We always knew that this season of Selling Sunset might tell us more about why Justin Hartley and Chrishell Stause got divorced.
But nothing could have prepared us for the ugly details of how that divorce went down.
Selling Sunset is one of Netflix’s reality hits, and soap opera alumna Chrishell Stause is one of the stars.
She is also the ex-wife of This Is Us star Justin Hartley.
In a teaser clip, Chrishell stuns fellow cast member Mary Fitzgerald with the details of their divorce.
“I found out because he text[ed] me that we were filed,” Chrishell reveals through tears.
“Forty-five minutes later,” she adds, “the world knew.”
Mary is visibly stunned and shocked by this painful revelation.
“Because of the crazy way in which this went down, people want answers, and I f–king want answers,” Chrishell expresses.
“I know people are saying we were only married two years,” she admits.
“But it’s like, we were together for six years. …” Chrishell laments.
“In a fight, that’s his go-to, you know?” Chrishell explains. “Like, ‘I’m out, I’m out.’”
“I hate that kind of impulsive stuff,” she complains.
“But I always just thought, you know, that’s just an issue that we work through it,” Chrishell recalls.
Even after receiving that stunning text message, Chrishell says that she did not realize that he was serious at first.
“If that’s really what you wanted, there are better ways to go about [it],” she suggests.
For example, people often tell each other in person that they want a divorce.
Others take a different route, probably to the same ends; See Kim Kardashian’s trial separation.
As for the celebrities in question here: “I talked to him right after,” Chrishell reveals.
She shares that she spoke with him “‘cause I thought that must be a joke.”
“But,” Chrishell laments, clearly still dazed by all of this, “that was kind of the end of the communication.”
“What am I supposed to say? What do you say after that?” she asks Mary, possibly rhetorically.
“It’s like, now I have to find a place to live,” she complains.
“Now I have to scramble and figure this out, you know?” Chrishell shares.
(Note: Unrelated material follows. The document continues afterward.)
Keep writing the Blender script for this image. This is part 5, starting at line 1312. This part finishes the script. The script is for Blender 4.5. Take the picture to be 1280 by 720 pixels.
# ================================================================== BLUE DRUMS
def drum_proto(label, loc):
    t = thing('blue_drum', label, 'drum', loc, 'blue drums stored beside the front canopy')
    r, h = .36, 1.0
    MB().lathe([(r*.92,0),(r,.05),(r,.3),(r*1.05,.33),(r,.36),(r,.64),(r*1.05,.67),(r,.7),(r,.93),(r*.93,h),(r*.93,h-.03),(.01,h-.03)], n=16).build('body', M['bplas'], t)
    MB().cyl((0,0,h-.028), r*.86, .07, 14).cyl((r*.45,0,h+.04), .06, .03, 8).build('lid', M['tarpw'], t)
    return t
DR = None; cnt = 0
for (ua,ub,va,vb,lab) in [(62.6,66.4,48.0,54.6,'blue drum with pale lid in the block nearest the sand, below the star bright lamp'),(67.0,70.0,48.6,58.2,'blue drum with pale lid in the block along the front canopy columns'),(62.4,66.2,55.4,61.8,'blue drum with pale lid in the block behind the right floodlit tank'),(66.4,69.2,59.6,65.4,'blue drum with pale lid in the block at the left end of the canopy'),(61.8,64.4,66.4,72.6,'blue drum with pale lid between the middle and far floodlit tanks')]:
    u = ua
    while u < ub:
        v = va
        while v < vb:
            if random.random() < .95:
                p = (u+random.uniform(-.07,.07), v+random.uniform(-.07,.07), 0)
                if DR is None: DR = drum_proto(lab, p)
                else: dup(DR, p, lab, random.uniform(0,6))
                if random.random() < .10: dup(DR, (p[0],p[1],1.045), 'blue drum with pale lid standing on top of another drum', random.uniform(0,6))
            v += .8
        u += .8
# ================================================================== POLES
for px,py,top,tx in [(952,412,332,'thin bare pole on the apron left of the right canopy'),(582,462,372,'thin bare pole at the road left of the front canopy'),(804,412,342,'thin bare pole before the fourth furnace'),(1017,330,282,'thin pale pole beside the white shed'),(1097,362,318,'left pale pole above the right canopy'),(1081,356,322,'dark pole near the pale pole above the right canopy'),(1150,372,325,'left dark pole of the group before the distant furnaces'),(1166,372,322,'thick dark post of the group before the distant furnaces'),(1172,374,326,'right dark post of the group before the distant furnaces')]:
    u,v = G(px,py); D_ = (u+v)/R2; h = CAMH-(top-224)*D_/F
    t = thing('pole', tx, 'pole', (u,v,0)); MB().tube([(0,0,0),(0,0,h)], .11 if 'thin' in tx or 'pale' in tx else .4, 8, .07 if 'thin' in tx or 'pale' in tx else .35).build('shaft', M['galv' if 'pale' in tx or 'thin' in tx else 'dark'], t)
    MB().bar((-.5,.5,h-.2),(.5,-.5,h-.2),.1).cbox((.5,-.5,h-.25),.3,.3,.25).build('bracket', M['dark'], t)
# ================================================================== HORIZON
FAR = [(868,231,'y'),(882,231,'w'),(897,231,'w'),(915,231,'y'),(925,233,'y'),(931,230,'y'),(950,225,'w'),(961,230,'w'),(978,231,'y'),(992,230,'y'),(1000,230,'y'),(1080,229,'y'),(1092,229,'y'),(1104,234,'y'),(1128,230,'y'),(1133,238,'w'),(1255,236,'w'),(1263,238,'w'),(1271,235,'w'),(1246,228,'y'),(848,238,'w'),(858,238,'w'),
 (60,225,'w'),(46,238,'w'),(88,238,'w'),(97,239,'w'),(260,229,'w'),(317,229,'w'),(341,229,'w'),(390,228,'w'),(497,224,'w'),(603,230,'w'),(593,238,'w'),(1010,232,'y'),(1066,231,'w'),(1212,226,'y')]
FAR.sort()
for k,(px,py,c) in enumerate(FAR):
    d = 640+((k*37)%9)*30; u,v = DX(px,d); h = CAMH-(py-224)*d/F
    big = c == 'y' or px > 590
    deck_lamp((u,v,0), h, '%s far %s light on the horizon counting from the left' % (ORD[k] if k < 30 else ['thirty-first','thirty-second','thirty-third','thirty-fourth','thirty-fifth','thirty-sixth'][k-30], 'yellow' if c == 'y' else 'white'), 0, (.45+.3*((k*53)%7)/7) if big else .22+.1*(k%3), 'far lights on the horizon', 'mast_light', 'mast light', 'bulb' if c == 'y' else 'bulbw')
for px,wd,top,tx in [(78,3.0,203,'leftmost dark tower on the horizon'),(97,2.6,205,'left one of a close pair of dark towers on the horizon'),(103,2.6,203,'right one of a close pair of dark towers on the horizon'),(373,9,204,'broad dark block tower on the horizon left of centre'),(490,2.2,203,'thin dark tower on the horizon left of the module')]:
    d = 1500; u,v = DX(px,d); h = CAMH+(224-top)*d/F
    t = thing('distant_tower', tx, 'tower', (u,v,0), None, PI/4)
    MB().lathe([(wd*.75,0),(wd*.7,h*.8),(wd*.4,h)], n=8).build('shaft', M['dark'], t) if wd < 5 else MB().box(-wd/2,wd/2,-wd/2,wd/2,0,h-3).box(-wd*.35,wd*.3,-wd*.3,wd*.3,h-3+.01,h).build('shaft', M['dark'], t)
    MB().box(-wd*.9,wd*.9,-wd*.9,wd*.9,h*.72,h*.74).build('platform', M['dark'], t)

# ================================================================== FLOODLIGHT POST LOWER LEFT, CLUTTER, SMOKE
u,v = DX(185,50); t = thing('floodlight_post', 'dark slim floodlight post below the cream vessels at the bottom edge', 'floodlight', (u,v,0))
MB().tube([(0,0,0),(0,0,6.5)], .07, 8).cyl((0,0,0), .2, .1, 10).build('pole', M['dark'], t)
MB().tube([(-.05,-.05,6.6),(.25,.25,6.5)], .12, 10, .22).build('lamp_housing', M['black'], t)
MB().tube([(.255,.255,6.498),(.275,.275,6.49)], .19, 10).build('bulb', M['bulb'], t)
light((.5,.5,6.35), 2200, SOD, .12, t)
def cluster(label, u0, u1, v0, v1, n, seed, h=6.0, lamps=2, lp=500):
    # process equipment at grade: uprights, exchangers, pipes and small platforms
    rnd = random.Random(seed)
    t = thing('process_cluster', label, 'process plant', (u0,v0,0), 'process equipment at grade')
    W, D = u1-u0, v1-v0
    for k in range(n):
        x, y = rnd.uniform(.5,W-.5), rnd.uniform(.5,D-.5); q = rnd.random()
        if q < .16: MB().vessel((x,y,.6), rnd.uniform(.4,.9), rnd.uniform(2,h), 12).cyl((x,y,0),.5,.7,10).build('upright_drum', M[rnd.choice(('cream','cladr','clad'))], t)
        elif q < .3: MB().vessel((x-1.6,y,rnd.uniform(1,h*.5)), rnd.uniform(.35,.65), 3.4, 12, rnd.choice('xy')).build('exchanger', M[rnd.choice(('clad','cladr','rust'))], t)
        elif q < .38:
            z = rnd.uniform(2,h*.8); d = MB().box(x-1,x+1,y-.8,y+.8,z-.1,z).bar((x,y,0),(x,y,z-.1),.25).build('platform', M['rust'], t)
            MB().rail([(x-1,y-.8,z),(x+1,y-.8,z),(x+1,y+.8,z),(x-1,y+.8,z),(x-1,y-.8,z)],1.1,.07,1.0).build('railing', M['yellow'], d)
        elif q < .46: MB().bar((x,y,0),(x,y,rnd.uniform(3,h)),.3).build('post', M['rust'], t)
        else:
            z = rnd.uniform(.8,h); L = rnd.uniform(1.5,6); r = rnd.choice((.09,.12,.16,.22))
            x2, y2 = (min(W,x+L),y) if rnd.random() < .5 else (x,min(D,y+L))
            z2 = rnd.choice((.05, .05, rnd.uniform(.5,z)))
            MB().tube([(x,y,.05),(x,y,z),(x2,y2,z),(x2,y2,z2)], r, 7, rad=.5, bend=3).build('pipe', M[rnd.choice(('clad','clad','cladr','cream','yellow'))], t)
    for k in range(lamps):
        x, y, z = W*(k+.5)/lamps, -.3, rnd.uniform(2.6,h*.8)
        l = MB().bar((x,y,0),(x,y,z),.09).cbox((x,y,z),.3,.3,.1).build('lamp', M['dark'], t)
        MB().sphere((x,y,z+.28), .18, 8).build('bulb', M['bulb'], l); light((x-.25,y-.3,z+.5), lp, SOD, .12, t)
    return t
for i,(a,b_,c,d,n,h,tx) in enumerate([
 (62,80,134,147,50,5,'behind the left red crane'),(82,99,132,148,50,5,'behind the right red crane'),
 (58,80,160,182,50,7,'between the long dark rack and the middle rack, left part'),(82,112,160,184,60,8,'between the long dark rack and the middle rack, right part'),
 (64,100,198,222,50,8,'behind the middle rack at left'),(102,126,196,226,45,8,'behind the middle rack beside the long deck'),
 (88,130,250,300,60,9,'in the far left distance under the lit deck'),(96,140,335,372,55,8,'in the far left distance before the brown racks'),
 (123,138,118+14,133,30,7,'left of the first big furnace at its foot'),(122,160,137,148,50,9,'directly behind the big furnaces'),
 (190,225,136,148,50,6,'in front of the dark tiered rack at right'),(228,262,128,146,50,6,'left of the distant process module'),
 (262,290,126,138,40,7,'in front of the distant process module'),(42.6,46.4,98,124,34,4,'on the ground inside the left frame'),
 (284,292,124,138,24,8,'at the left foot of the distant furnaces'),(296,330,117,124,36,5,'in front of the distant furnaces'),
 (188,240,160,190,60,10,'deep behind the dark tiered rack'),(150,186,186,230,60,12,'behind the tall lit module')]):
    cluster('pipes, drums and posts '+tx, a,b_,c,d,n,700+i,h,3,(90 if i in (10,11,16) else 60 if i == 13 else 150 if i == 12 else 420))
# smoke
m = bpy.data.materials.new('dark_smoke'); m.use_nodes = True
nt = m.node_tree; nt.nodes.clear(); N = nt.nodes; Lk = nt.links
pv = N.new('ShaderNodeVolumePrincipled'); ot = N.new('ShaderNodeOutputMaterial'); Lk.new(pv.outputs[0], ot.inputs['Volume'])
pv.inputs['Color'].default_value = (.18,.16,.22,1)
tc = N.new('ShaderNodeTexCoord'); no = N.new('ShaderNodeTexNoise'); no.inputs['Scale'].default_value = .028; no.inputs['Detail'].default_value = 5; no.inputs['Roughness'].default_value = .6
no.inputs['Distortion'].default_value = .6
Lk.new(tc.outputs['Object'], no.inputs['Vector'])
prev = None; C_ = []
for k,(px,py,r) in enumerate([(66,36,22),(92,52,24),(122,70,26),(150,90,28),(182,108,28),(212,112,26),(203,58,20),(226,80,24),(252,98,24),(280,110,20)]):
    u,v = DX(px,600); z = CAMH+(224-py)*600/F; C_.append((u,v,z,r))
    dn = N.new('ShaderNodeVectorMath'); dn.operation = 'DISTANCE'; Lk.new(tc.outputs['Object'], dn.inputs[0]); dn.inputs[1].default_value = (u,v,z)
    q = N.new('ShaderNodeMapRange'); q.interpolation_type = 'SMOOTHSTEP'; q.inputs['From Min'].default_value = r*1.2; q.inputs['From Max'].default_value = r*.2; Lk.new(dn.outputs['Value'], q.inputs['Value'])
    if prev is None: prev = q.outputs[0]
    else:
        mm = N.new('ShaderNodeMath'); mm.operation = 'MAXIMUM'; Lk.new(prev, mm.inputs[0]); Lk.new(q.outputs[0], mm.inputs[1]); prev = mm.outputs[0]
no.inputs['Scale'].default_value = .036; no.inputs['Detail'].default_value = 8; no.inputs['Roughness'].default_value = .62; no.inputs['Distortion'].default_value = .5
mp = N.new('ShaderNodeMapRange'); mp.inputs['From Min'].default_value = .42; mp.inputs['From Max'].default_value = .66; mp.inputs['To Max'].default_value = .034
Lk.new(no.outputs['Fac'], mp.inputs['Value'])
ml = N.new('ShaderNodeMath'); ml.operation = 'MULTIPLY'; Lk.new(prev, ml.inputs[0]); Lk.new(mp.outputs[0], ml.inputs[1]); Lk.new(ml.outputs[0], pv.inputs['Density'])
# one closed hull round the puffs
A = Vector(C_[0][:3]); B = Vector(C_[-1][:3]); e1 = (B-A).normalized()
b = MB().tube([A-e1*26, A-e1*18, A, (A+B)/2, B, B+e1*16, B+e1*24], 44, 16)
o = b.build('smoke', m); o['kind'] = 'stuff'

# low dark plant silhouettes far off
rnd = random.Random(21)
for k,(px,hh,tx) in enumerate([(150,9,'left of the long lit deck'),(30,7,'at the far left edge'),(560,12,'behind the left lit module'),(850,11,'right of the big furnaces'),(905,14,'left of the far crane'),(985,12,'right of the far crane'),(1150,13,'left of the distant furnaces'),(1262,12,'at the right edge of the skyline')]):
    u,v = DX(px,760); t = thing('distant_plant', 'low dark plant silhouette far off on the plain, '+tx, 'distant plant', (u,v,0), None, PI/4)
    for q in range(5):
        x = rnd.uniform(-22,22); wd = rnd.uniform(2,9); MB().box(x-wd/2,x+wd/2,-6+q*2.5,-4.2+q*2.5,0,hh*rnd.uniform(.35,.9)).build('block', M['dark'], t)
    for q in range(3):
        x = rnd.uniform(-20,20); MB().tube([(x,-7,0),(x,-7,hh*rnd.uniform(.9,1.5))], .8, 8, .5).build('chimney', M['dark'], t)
“When I found out, I was minutes before leaving the house for work,” Chrishell divulges.
“So,” she recalls, “I immediately just grabbed a few things and I just got out of there as fast as I could.”
“I don’t think I really knew where I was going or what I was gonna do,” Chrishell admits, “but I just had to leave.”
When Mary asks if she and Justin are communicating solely through attorneys for the divorce, Chrishell sort of dodges the answer.
“It’s so weird,” she remarks. “Like, whose life am I living?”
“I’ve never had an attorney in my life.”
That would definitely be an unusual feeling — but anyone getting married should be prepared for the way that things could potentially end.
It is only natural that some of us are wondering what in the world preceded Justin’s decision to apparently go to a courthouse and file for divorce.
And it is not unreasonable for some of us to think well, if you’re done being married, there’s no rational sense in delaying filing for divorce.
Be that as it may, Chrishell is certainly entitled to feel sad and stunned and hurt by the divorce and the manner in which she was informed.